Tuesday, March 25, 2014

A Confession of my Foolishness in our Marriage

This is literally what I did to my husband all weekend.


I complained.
I yelled.
I exaggerated things.
I brought out his faults and imperfections.
I saw negativity in every word and every act of his.

I literally made a big deal out of NOTHING.
I turned the loving atmosphere of our marriage and home into that of anger and tension.

I caused him suffering.
And I caused myself suffering.
For no reason at all.

Hormones?
Foolishness?
Anger issues?
Stress?

I have no idea what happened.

I just know that everything he said hurt me or irritated me
And I just kept fueling the fire of my anger with exaggerating the meaning of his words in my head...
And drowning in my own misery by feeding myself with false thoughts about my husband.

I am suspecting it was either due to a build up of stress and tension over the last few weeks (Work and School related)

OR

Because for the past few months I have been bearing the cross of loneliness in our marriage (working on opposite schedules aka husband working nightshifts) and kind of hiding all those feelings of loneliness and sadness as well as the fear of us growing apart inside.

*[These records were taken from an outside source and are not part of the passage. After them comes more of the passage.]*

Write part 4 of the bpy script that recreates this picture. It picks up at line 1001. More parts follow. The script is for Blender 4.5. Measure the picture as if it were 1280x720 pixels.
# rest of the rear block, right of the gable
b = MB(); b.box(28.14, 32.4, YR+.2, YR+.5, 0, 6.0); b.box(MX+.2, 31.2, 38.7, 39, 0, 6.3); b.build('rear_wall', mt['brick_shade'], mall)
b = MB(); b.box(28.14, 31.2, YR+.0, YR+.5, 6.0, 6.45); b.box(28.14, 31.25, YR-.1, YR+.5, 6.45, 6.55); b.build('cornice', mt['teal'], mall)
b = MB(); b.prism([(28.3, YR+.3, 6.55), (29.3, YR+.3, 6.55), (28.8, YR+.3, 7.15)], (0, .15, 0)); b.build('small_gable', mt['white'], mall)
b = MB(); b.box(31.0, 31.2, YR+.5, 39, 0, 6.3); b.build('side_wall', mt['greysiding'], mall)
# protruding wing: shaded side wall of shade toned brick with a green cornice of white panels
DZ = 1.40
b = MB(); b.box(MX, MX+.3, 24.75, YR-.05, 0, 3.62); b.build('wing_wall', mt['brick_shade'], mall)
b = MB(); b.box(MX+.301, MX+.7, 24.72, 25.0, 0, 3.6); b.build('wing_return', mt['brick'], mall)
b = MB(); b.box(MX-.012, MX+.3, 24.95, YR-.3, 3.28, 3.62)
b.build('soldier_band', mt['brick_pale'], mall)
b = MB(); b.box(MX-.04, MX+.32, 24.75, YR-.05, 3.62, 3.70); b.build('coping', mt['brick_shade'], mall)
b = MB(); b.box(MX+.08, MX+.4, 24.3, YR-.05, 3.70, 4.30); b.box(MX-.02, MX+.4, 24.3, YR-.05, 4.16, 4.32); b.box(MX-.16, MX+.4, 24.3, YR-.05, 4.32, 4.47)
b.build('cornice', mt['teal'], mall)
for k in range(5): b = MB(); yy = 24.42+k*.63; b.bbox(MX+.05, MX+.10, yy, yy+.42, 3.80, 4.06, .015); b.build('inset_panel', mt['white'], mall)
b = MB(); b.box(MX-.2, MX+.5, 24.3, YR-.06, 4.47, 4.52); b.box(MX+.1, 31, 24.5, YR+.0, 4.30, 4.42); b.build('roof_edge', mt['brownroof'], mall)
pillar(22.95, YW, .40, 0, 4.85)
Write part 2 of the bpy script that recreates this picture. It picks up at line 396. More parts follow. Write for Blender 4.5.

And the first weekend in a while that we were going to spend together....and BOOM! I just exploded and all of this "stuff" started coming out of me. But instead of baring my soul to the one I love...I took it all out on him.

Next time I will keep this in mind:
Definition of Love. 1 Corinthians 13.

Sorry Lord. Now I know what I have done. MEA CULPA.

I used to do that a lot back in the early stages of our relationship. Then as I grew in my faith, I got good about letting go and letting God take over...and about not worrying about small stupid meaningless things. I learned to  offer everything up to God. Whatever was causing me pain, whatever was scaring me, whatever was giving me that tight feeling in my throat at the thought of it... whatever fault/behavior of my beloved was irritating or hurting me...I learned to offer it up to the Lord and let Him handle it. And I waited for Him to act..without me freaking out, overreacting, hurting someone, feeding my own ego by blaming everything on the other person.

I passed that test.

But every once in a while, God makes us retake the same test again...to make sure we didn't forget...to make sure we are still faithful in this particular area....to make sure we still remember what He taught us through our previous trials and tribulations.

And the unexpected re-take of that test came this past weekend. And I totally failed.

What a fool I am.

But...lesson [re]learned.

1 comment:

  1. I totally relate to this. I think often the devil who wants our marriages to fail uses our weakness, tiredness, hormonal shifts, to cause hurt. For my husband and I, it often happens when we are about to have a special evening together. We are learning to pray even silently in those moments before we fight. But it is so slow and hard to learn these lessons! Thanks for sharing that you are also walking this road.